Несмотря, однако, на благополучную и даже блестящую видимость правления Николая V, его государство было далеко не в цветущем состоянии. Это очень ярко обнаружилось в конце 1452 г., когда в Риме появился Стефано Поркаро. Находившийся в Болонье под ежедневным и пристальным наблюдением церковной администрации за попытку поднять восстание, этот беспокойный и энергичный поклонник древних республиканских свобод, называвший себя «рыцарем Италии» и считавший, что его моральный долг, несмотря ни ‘на что, освободить родину от засилия церкви, тайно вернулся в Рим. Он собрал вокруг себя группу единомышленников и, опираясь на незначительные вооруженные силы, стал готовить восстание, рассчитывая повторить то, что на короткое время за 100 лет до того удалось Кола ди Риенцо, — то есть превратить Рим в светскую республику.
Но назначенный на 6 января 1453 г. заговор (Поркаро приготовил уже золотую цепь, чтобы заковать в нее папу) был выдан и раскрыт. После безнадежного сопротивления организатор его схвачен и повешен на одной из башен папской твердыни — «Замка св. Ангела». «Так потерял жизнь, — пишет современный хронист, — этот честный человек, друг счастья и свободы Рима. Он решил отдать свою жизнь, чтобы освободить родину от рабства и так и сделал».
Трагически начавшийся 1453 г. кончился для папства еще более печально — 29 мая турки под командованием султана Магомета II взяли последний оплот христианства на Востоке — столицу Византийской империи Константинополь, что явилось решительным ударом по остаткам церковного авторитета папства, не говоря уже об общем политическом и экономическом ущербе, который это завоевание наносило Италии в целом.

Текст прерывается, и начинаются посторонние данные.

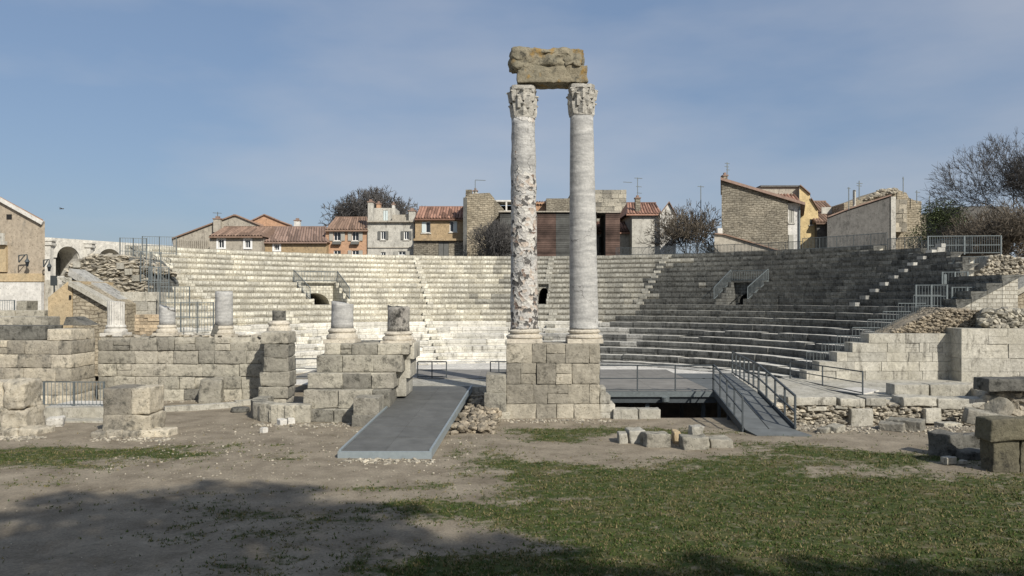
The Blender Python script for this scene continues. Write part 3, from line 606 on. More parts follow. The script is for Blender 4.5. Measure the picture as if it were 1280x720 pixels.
stump(209, 419, 380, 19, 26, 32.1, 'grey column stump with a rounded broken top next to the small brick block', MARBLE, BASEM, .3, .42, amp=.03)
stump(280, 421, 364, 21, 27, 32.1, 'tallest smooth column stump with a flat top on the ruined wall', MARBLE, BASEM, .02, .45)
stump(349, 420, 388, 16, 30, 30.9, 'short dark stump on a fluted flaring base on the pier', DARKST, BASEM, .02, .6, .0)
mb = MB(); ashlar(mb, gx(168, 33.5), gx(200, 33.5), 33.5, .9, 2.2, [.14]*8, (.18, .34), .008, cell=.3, bev=.01); tag(mb.build('brick_block', RUBW), 'small pinkish masonry block between two column stumps', 'masonry block')
mb = MB(); mb.block((gx(271, 31.9), 31.9, 2.68), (.35, .4, .5), .4, .05, .1, .12, tilt=(0, .4)); tag(mb.build('dark_stone', DARKST), 'small dark stone leaning on the base of the tallest stump', 'stone')
mb = MB(); mb.block((gx(265, 30.8), 30.8, .42), (.8, .7, 1.0), .15, .09, .11, .12, tilt=(0, .06)); tag(mb.build('upright_stone', ASH, smooth=True), 'upright eroded boulder standing against the foot of the ruined wall', 'boulder')
mb = MB(); mb.block((gx(250, 28.6), 28.9, .06), (2.6, .35, .24), .5, .01, .2, .02); mb.block((gx(283, 29.5)+.7, 30.2, .08), (1.2, .35, .2), .5, .01, .2, .02); tag(mb.build('stone_kerb', ASHL), 'pale stone kerb laid on the sand before the ruined wall', 'kerb')
mb = MB(); mb.lathe((gx(298, 28), 28.2, 0), [(.3, 0), (.32, .05), (.3, .14), (.28, .16)], 20, amp=.03); tag(mb.build('stone_disc', DARKST), 'flat round dark stone lying on the sand by the kerb', 'stone')
for i, (px, py, s_, lb) in enumerate(((330, 541, .2, 'small pale stone alone on the sand left of the pile'), (352, 532, .3, 'low pale stone at the left of the little pile by the podium'), (363, 530, .28, 'pale stone in the middle of the little pile by the podium'), (369, 528, .36, 'tall pale stone at the right of the little pile by the podium'))):
    X, Y = gpt(px, py); q = MB(); q.block((X, Y, s_*.32), (s_, s_*.8, s_*.85), R.uniform(0, 3), .03, .08, .06); tag(q.build('loose_stone', PAVE), lb, 'stone', 'loose stones at the podium foot')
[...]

Напрасно Николай V выступает инициатором примирения всех итальянских государств между собой и добивается заключения общего мира и образования «Итальянской лиги для мира и покоя Италии и для защиты святой христианской веры» (1455), напрасно он проповедует организацию крестового похода для изгнания турок из Византии. Смерть застает его среди этих безнадежных усилий.